### SUPPLIED INFORMATION
################

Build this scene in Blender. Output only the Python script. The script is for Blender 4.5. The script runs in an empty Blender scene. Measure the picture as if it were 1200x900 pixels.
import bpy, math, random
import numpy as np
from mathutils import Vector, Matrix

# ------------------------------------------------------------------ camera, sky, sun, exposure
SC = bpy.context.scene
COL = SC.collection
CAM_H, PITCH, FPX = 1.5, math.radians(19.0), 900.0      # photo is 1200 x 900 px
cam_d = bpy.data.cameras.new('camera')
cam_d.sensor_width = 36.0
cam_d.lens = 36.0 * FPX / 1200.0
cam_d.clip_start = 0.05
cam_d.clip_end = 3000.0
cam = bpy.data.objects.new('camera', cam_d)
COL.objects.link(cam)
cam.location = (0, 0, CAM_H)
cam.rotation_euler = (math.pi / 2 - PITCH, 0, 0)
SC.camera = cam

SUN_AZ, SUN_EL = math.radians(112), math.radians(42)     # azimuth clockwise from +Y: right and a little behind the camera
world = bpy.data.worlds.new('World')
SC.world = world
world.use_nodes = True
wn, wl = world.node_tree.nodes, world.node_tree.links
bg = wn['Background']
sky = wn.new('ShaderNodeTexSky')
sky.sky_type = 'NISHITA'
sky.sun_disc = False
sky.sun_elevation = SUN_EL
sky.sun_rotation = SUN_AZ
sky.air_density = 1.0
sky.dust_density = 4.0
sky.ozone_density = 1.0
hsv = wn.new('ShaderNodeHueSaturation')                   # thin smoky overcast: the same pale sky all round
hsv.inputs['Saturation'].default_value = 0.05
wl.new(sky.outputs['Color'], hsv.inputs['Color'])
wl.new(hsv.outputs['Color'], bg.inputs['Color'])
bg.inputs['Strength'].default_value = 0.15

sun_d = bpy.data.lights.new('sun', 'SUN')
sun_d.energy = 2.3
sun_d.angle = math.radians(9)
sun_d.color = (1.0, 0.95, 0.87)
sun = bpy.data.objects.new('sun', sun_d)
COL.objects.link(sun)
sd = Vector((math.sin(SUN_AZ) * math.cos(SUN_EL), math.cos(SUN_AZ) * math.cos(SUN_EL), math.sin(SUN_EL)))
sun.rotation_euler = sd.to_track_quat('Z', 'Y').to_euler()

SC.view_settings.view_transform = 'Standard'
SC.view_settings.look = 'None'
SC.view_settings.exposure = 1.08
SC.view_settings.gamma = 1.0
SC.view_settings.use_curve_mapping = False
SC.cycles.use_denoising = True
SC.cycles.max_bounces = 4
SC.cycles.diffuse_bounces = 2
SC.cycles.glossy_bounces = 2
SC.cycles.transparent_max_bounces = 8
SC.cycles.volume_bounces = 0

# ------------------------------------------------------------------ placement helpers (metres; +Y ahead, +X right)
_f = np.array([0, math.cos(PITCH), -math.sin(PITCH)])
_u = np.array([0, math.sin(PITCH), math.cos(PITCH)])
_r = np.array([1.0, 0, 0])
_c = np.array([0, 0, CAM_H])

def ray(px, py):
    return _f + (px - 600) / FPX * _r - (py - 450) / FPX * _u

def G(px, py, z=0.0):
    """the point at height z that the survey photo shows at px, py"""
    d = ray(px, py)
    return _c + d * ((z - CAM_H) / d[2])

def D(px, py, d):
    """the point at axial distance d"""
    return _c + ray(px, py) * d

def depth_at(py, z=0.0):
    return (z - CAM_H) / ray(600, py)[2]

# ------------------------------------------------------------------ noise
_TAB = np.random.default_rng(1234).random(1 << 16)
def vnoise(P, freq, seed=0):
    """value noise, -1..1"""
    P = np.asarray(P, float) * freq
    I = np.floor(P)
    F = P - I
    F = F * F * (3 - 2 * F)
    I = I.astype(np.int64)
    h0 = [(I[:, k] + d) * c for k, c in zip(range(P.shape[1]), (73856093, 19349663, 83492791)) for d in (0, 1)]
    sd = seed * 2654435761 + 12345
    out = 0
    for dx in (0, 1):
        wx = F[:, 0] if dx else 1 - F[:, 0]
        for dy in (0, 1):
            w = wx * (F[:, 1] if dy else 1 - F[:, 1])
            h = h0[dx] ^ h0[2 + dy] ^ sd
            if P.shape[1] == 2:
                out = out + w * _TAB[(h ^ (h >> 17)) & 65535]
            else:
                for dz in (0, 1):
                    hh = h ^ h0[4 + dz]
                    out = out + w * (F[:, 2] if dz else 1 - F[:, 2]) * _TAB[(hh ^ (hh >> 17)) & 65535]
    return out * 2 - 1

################

### WORK INSTRUCTIONS
Scan the data for the word "scene" and copy every line where it shows up.

### OUTPUT
Build this scene in Blender. Output only the Python script. The script is for Blender 4.5. The script runs in an empty Blender scene. Measure the picture as if it were 1200x900 pixels.
SC = bpy.context.scene